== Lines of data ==
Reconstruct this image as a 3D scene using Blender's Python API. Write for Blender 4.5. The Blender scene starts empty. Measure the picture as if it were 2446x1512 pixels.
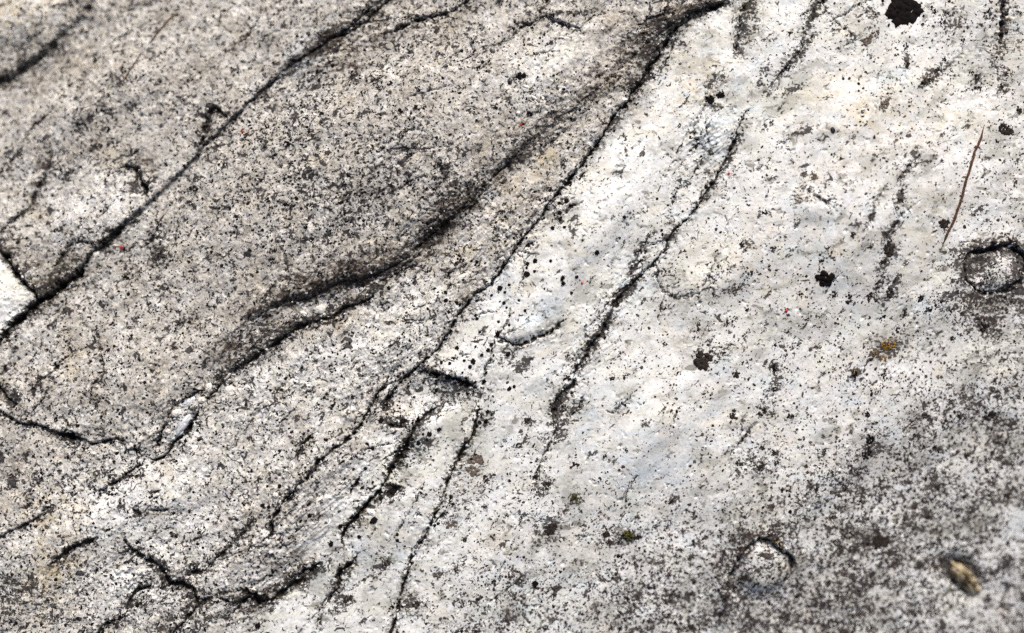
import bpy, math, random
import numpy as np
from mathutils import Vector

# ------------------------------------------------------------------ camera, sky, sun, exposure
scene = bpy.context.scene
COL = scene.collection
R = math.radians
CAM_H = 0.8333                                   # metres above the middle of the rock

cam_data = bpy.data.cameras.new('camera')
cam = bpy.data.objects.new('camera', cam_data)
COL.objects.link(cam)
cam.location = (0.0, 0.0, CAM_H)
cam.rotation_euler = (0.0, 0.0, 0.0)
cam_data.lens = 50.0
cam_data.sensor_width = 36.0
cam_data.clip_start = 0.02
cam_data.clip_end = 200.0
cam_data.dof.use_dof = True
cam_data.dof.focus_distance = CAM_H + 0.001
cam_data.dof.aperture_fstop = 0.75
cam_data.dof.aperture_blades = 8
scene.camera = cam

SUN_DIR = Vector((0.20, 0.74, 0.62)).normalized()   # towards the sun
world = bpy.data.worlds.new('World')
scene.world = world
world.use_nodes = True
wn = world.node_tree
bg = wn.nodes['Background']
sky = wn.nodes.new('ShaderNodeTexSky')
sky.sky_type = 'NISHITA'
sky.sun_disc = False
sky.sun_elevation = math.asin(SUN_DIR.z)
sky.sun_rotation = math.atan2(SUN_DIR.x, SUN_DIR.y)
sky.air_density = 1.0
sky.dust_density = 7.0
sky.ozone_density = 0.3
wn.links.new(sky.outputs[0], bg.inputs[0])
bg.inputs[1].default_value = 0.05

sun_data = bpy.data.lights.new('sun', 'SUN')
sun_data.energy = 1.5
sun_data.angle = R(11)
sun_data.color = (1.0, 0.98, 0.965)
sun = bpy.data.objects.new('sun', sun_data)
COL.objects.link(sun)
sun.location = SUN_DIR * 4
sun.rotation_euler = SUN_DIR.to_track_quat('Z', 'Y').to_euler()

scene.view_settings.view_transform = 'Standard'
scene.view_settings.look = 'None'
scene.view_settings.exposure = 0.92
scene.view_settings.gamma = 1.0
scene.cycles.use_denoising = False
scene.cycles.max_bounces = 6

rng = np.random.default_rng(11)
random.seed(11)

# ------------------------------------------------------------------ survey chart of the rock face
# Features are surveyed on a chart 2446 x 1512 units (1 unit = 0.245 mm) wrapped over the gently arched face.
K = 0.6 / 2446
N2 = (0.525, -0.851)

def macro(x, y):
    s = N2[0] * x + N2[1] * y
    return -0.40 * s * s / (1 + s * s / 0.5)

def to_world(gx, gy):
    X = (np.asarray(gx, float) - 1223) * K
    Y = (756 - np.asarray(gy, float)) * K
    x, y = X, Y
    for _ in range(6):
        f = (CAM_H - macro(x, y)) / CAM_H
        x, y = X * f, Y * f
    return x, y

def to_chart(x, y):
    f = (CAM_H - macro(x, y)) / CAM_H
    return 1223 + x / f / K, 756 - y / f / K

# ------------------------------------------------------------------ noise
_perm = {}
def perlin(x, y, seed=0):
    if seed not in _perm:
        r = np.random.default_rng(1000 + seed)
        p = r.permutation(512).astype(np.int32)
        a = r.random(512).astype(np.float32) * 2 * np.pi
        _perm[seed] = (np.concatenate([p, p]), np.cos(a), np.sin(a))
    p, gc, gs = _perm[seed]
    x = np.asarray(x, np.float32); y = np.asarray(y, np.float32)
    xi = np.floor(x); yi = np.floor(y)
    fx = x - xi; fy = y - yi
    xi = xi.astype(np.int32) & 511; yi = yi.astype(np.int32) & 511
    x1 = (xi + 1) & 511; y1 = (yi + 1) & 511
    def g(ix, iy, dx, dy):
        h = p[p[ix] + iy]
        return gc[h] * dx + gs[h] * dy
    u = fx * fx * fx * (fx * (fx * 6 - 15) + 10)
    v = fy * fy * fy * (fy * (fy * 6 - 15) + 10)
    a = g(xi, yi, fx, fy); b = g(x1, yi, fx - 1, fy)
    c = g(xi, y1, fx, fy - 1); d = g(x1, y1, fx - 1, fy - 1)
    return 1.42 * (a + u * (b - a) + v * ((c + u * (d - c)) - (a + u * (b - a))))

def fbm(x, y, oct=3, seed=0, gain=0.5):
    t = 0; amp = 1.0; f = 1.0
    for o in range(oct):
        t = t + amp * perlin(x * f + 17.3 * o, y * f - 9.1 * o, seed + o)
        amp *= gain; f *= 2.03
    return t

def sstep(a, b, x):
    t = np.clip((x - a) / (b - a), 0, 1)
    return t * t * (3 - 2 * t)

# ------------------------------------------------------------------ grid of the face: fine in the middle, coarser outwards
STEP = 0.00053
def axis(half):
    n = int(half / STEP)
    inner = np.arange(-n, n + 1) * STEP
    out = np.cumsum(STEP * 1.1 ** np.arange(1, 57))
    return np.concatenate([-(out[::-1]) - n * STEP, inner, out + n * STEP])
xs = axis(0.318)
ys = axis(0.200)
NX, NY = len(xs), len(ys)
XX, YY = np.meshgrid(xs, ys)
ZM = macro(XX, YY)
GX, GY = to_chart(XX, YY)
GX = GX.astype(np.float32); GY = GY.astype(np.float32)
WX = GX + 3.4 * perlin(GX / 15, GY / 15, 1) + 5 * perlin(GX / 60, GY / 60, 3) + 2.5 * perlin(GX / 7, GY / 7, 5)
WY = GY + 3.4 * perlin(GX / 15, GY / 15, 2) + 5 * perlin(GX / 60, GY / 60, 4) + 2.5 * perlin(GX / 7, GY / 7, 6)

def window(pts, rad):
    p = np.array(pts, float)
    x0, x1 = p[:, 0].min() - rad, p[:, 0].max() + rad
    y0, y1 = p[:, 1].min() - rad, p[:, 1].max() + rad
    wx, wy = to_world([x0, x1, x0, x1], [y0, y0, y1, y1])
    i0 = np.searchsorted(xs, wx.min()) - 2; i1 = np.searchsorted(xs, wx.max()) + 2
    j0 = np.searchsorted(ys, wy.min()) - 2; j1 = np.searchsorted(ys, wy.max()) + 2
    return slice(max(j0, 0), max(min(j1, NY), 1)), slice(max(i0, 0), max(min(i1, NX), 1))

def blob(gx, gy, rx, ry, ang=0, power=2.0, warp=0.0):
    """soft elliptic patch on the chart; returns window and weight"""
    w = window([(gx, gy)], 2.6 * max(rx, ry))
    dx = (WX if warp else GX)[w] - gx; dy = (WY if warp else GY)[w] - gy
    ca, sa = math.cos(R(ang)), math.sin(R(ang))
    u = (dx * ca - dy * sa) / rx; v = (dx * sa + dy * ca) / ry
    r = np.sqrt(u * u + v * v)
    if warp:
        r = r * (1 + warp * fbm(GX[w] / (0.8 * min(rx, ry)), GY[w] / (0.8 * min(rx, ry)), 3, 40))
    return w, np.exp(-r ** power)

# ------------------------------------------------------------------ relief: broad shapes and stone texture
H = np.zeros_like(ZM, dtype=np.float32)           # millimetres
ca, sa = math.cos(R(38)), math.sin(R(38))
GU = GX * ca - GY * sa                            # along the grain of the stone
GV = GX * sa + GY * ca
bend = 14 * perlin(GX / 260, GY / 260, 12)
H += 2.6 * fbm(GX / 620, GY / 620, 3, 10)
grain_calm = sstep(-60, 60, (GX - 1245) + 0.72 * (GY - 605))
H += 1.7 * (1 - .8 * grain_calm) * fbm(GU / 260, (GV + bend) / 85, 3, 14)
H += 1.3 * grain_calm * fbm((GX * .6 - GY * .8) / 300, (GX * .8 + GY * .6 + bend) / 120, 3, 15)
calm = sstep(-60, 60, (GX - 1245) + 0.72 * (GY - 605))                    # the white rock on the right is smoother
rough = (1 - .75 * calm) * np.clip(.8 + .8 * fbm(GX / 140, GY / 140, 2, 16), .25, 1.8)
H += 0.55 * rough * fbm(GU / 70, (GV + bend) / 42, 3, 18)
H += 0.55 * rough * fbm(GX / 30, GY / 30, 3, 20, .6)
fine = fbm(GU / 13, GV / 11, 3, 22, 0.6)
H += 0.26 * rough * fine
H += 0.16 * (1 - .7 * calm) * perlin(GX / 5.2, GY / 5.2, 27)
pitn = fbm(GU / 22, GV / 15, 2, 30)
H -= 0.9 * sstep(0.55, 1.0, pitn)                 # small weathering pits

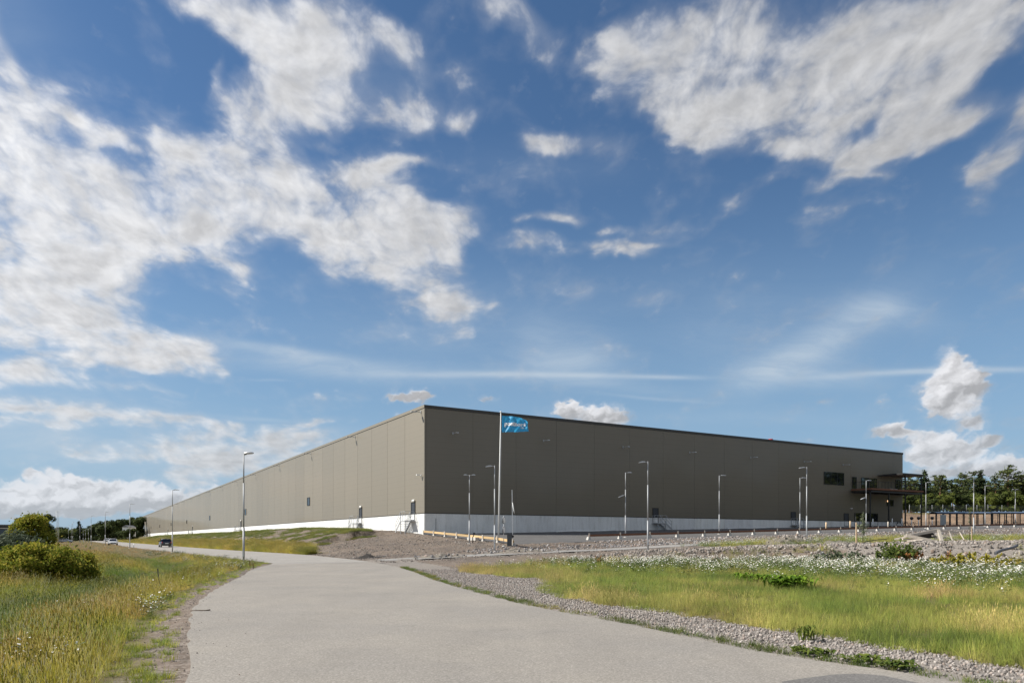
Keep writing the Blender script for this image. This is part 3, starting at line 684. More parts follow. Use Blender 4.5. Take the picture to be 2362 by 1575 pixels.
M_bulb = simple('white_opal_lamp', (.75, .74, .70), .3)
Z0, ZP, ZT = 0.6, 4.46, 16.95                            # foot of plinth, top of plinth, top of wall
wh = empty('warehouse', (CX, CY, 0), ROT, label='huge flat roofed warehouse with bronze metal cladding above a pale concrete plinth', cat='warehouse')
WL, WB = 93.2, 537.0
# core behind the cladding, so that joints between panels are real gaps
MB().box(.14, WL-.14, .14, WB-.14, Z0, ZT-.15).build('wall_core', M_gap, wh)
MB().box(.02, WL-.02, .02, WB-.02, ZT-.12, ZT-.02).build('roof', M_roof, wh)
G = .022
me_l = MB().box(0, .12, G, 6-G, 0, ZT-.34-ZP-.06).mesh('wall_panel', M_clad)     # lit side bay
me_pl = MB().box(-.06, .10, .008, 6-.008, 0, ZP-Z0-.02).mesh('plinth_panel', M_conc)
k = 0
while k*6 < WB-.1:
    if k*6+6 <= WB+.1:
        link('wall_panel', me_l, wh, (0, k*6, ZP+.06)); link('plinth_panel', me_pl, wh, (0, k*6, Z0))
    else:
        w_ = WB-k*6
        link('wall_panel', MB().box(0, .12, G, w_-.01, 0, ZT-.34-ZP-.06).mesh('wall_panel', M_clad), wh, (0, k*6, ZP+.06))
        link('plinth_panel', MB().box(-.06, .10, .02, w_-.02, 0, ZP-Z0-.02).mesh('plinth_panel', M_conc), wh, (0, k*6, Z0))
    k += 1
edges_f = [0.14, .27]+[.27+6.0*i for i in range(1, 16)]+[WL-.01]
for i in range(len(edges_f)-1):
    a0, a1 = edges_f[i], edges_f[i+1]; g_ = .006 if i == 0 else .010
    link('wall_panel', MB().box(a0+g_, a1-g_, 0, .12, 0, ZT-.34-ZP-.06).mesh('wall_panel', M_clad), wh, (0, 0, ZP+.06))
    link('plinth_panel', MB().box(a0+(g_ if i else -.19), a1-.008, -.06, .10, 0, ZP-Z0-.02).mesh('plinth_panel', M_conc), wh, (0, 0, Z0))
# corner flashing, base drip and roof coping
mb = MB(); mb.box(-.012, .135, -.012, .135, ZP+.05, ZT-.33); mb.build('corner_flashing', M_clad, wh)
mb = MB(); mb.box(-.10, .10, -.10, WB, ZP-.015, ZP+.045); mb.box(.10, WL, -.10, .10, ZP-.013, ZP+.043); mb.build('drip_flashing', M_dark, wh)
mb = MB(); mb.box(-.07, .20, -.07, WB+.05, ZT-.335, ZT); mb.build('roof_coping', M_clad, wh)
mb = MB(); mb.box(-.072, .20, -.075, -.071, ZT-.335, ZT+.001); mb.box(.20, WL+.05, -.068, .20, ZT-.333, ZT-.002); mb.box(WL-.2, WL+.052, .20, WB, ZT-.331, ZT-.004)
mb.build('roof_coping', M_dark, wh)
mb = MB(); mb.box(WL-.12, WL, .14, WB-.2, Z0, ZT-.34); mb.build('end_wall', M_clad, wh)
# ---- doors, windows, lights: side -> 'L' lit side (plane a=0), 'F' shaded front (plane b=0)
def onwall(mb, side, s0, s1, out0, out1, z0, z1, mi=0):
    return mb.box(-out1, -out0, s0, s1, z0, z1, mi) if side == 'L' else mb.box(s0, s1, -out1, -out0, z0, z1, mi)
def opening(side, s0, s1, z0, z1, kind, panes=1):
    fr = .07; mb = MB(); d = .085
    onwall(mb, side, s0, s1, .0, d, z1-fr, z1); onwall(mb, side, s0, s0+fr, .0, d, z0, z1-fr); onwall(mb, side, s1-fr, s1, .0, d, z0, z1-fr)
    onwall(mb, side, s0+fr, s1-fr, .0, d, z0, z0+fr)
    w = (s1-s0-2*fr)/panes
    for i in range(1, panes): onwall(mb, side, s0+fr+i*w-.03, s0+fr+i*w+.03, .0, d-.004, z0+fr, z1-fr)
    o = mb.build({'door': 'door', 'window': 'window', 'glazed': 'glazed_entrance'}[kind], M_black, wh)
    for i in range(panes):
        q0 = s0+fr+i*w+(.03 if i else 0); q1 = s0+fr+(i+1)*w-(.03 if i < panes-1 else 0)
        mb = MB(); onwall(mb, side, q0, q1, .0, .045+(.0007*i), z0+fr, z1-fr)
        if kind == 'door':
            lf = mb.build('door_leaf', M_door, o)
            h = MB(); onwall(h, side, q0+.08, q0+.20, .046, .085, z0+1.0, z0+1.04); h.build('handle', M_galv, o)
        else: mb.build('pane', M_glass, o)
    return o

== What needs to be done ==
The lines from the start of the entries above through the one containing "bg.inputs[1].default_value = 0.05" are to be retyped exactly, and no others. Pictures are left out.

== Expected answer ==
Reconstruct this image as a 3D scene using Blender's Python API. Write for Blender 4.5. The Blender scene starts empty. Measure the picture as if it were 2446x1512 pixels.
import bpy, math, random
import numpy as np
from mathutils import Vector

# ------------------------------------------------------------------ camera, sky, sun, exposure
scene = bpy.context.scene
COL = scene.collection
R = math.radians
CAM_H = 0.8333                                   # metres above the middle of the rock

cam_data = bpy.data.cameras.new('camera')
cam = bpy.data.objects.new('camera', cam_data)
COL.objects.link(cam)
cam.location = (0.0, 0.0, CAM_H)
cam.rotation_euler = (0.0, 0.0, 0.0)
cam_data.lens = 50.0
cam_data.sensor_width = 36.0
cam_data.clip_start = 0.02
cam_data.clip_end = 200.0
cam_data.dof.use_dof = True
cam_data.dof.focus_distance = CAM_H + 0.001
cam_data.dof.aperture_fstop = 0.75
cam_data.dof.aperture_blades = 8
scene.camera = cam

SUN_DIR = Vector((0.20, 0.74, 0.62)).normalized()   # towards the sun
world = bpy.data.worlds.new('World')
scene.world = world
world.use_nodes = True
wn = world.node_tree
bg = wn.nodes['Background']
sky = wn.nodes.new('ShaderNodeTexSky')
sky.sky_type = 'NISHITA'
sky.sun_disc = False
sky.sun_elevation = math.asin(SUN_DIR.z)
sky.sun_rotation = math.atan2(SUN_DIR.x, SUN_DIR.y)
sky.air_density = 1.0
sky.dust_density = 7.0
sky.ozone_density = 0.3
wn.links.new(sky.outputs[0], bg.inputs[0])
bg.inputs[1].default_value = 0.05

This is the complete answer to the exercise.